Awh…the month of May when spring gradually blooms into summer and finally some good news to report. Some economists apparently predict home prices to rise 6% this year and we can expect to see rapid price growth once the outbreak passes, several recent forecasts have predicted, even amid massive job losses. Despite a steep drop in sales this year, the average home price in Canada will be 6.1% higher at the end of this year than it was a year earlier, TD Bank said in a forecast issued this week.
Given that incomes are unlikely to rise much during this crisis, affordability will deteriorate when you look at house prices. Sales may be falling, but the supply of homes on the market is falling with them which means the market balance isn’t shifting much. The country won’t see a sudden rush of people who need to sell their homes quickly, thanks to the banks’ new mortgage deferral programs.
And what about the millions of Canadians who have lost work in this crisis? Won’t this affect house prices? Economists think that won’t have as much impact on the housing market as one would think, because, they say the jobs lost in this crisis have disproportionately affected people in service industries ― think customer service reps and Starbucks baristas ― and these people overwhelmingly tend to rent.
TD’s forecast sees Toronto house prices rising 7.8% this year, compared to last year, while Vancouver will see 4.7% growth.

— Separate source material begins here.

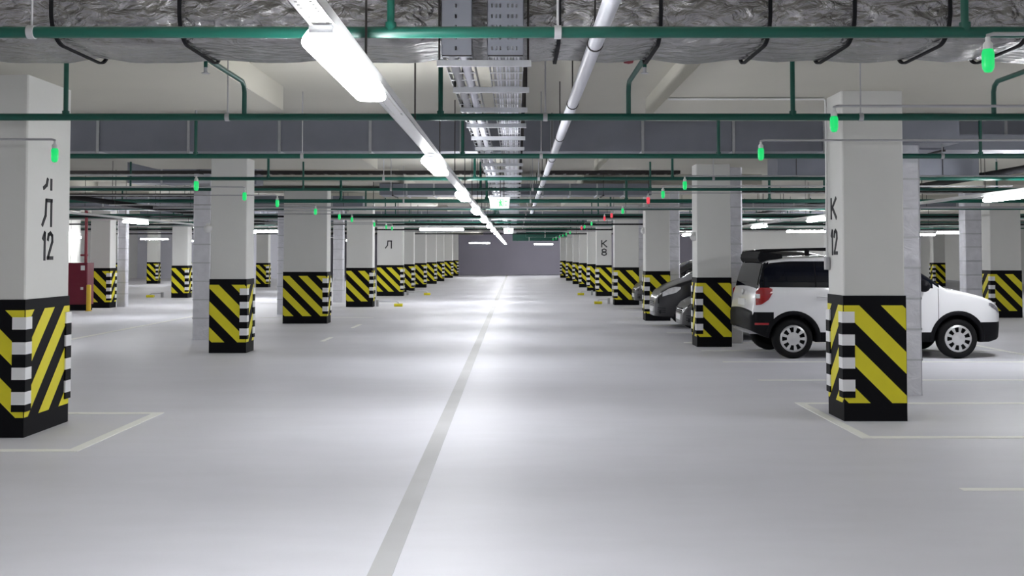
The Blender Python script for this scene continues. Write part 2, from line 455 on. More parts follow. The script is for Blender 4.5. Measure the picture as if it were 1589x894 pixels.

Things will look worse out west, TD predicted, where the oil slump will lead to a 4.7% price decline in Alberta. Sales are poised to plunge at a historic pace in April, while gradually recovering in subsequent months as buyers remain cautious, the report states. “We think this recession is going to be deep but quick, and the economy will recover quite quickly as soon as we substantially get through the health crisis”, said chief economist Peter Norman for The Altus Group.